#### Your goal:
Print the lines of the listing below verbatim from its first line through the line bearing "from mathutils import Vector, Matrix". Any pictures are to be omitted.

#### Supplied information:

START

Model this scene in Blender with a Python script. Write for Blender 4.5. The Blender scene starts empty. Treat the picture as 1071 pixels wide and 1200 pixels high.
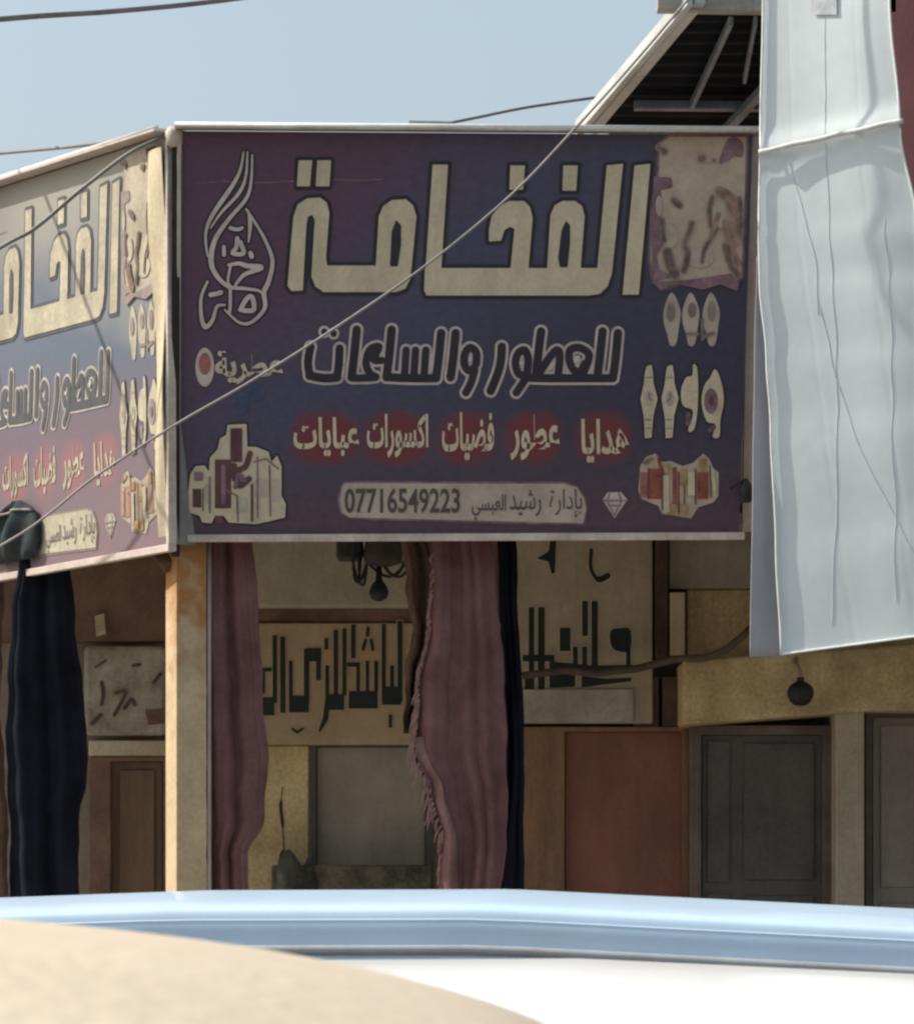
import bpy, math, random
import numpy as np
from mathutils import Vector, Matrix

random.seed(7)
rng = np.random.RandomState(11)
S = bpy.context.scene
COL = S.collection

# ------------------------------------------------------------------ camera, light
F = 3960.0            # focal length in photo pixels
HOR = 1020.0          # horizon row of the photo
CAMZ = 1.65
cam_d = bpy.data.cameras.new('camera')
cam = bpy.data.objects.new('camera', cam_d)
COL.objects.link(cam)
cam.location = (0, 0, CAMZ)
cam.rotation_euler = (math.radians(90), 0, 0)
cam_d.sensor_fit = 'HORIZONTAL'
cam_d.sensor_width = 36.0
cam_d.lens = 36.0 * F / 1071.0
cam_d.shift_y = (HOR - 600.0) / 1071.0
cam_d.clip_start = 0.05
cam_d.clip_end = 3000
cam_d.dof.use_dof = True
cam_d.dof.focus_distance = 17.8
cam_d.dof.aperture_fstop = 22.0
S.camera = cam

SUN = Vector((-0.74, 0.16, 0.66)).normalized()
w = bpy.data.worlds.new('World')
S.world = w
w.use_nodes = True
nt = w.node_tree
nt.nodes.clear()
sky = nt.nodes.new('ShaderNodeTexSky')
sky.sky_type = 'NISHITA'
sky.sun_disc = False
sky.sun_elevation = math.asin(SUN.z)
sky.sun_rotation = math.atan2(SUN.x, SUN.y)
sky.air_density = 1.25
sky.dust_density = 5.8
sky.ozone_density = 1.5
bg = nt.nodes.new('ShaderNodeBackground')
bg.inputs['Strength'].default_value = 0.107
wo = nt.nodes.new('ShaderNodeOutputWorld')
hz = nt.nodes.new('ShaderNodeMix')        # dusty, washed out air
hz.data_type = 'RGBA'
hz.inputs[0].default_value = 0.5
hz.inputs[7].default_value = (2.62, 3.20, 3.50, 1)
nt.links.new(sky.outputs[0], hz.inputs[6])
nt.links.new(hz.outputs[2], bg.inputs['Color'])
nt.links.new(bg.outputs[0], wo.inputs['Surface'])

sd = bpy.data.lights.new('sun', 'SUN')
sd.energy = 2.8
sd.angle = math.radians(0.5)
sd.color = (1.0, 0.93, 0.82)
so = bpy.data.objects.new('sun', sd)
COL.objects.link(so)
so.rotation_euler = SUN.to_track_quat('Z', 'Y').to_euler()
so.location = SUN * 60

S.view_settings.view_transform = 'Standard'
S.view_settings.look = 'None'
S.view_settings.gamma = 1.0
S.view_settings.exposure = 0.92
S.cycles.filter_width = 2.4
S.cycles.max_bounces = 8


# ------------------------------------------------------------------ helpers
def P(px, py, D):
    """photo pixel at distance D -> point of the place"""
    return Vector(((px - 535.5) / F * D, D, CAMZ + (HOR - py) / F * D))


MATS = {}


def mat(name, col, rough=0.7, var=0.25, scale=3.0, col2=None, stain=0.5, bump=0.15, bscale=40.0,
        metal=0.0, coat=0.0, spec=0.4, stretch=(1, 1, 1), transl=0.0, streak=0.00):
    if name in MATS:
        return MATS[name]
    m = bpy.data.materials.new(name)
    m.use_nodes = True
    t = m.node_tree
    t.nodes.clear()
    L = t.links.new
    out = t.nodes.new('ShaderNodeOutputMaterial')
    b = t.nodes.new('ShaderNodeBsdfPrincipled')
    tc = t.nodes.new('ShaderNodeTexCoord')
    mp = t.nodes.new('ShaderNodeMapping')
    mp.inputs['Scale'].default_value = stretch
    L(tc.outputs['Object'], mp.inputs[0])
    n1 = t.nodes.new('ShaderNodeTexNoise')
    n1.inputs['Scale'].default_value = scale
    n1.inputs['Detail'].default_value = 6
    n1.inputs['Roughness'].default_value = 0.62
    L(mp.outputs[0], n1.inputs['Vector'])
    r1 = t.nodes.new('ShaderNodeValToRGB')
    r1.color_ramp.elements[0].position = 0.36
    r1.color_ramp.elements[1].position = 0.66
    L(n1.outputs['Fac'], r1.inputs[0])
    c2 = col2 or tuple(c * (1 - var * 1.6) for c in col)
    mx = t.nodes.new('ShaderNodeMix')
    mx.data_type = 'RGBA'
    mx.inputs[6].default_value = (*c2, 1)
    mx.inputs[7].default_value = (*col, 1)
    L(r1.outputs[0], mx.inputs[0])
    n2 = t.nodes.new('ShaderNodeTexNoise')
    n2.inputs['Scale'].default_value = bscale
    n2.inputs['Detail'].default_value = 5
    L(mp.outputs[0], n2.inputs['Vector'])
    hs = t.nodes.new('ShaderNodeHueSaturation')
    mr = t.nodes.new('ShaderNodeMapRange')
    mr.inputs[1].default_value = 0.3
    mr.inputs[2].default_value = 0.7
    mr.inputs[3].default_value = 1 - var * 0.45
    mr.inputs[4].default_value = 1 + var * 0.45
    L(n2.outputs['Fac'], mr.inputs[0])
    if streak > 0:
        # rain streaks and grime running down
        mp2 = t.nodes.new('ShaderNodeMapping')
        mp2.inputs['Scale'].default_value = (4.5, 4.5, 0.7)
        L(tc.outputs['Object'], mp2.inputs[0])
        n3 = t.nodes.new('ShaderNodeTexNoise')
        n3.inputs['Scale'].default_value = 1.6
        n3.inputs['Detail'].default_value = 7
        n3.inputs['Roughness'].default_value = 0.7
        L(mp2.outputs[0], n3.inputs['Vector'])
        m3 = t.nodes.new('ShaderNodeMapRange')
        m3.inputs[1].default_value = 0.36
        m3.inputs[2].default_value = 0.56
        m3.inputs[3].default_value = 1 - streak
        m3.inputs[4].default_value = 1.0
        L(n3.outputs['Fac'], m3.inputs[0])
        mu = t.nodes.new('ShaderNodeMath')
        mu.operation = 'MULTIPLY'
        L(mr.outputs[0], mu.inputs[0])
        L(m3.outputs[0], mu.inputs[1])
        L(mu.outputs[0], hs.inputs['Value'])
    else:
        L(mr.outputs[0], hs.inputs['Value'])
    L(mx.outputs[2], hs.inputs['Color'])
    L(hs.outputs[0], b.inputs['Base Color'])
    b.inputs['Roughness'].default_value = rough
    b.inputs['Metallic'].default_value = metal
    b.inputs['Specular IOR Level'].default_value = spec
    b.inputs['Coat Weight'].default_value = coat
    b.inputs['Coat Roughness'].default_value = 0.06
    if bump > 0:
        bp = t.nodes.new('ShaderNodeBump')
        bp.inputs['Strength'].default_value = bump
        bp.inputs['Distance'].default_value = 0.01
        L(n2.outputs['Fac'], bp.inputs['Height'])
        L(bp.outputs[0], b.inputs['Normal'])
    if transl > 0:
        tr = t.nodes.new('ShaderNodeBsdfTranslucent')
        L(hs.outputs[0], tr.inputs['Color'])
        ms = t.nodes.new('ShaderNodeMixShader')
        ms.inputs[0].default_value = transl
        L(b.outputs[0], ms.inputs[1])
        L(tr.outputs[0], ms.inputs[2])
        L(ms.outputs[0], out.inputs['Surface'])
    else:
        L(b.outputs[0], out.inputs['Surface'])
    MATS[name] = m
    return m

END

#### Task output:
Model this scene in Blender with a Python script. Write for Blender 4.5. The Blender scene starts empty. Treat the picture as 1071 pixels wide and 1200 pixels high.
import bpy, math, random
import numpy as np
from mathutils import Vector, Matrix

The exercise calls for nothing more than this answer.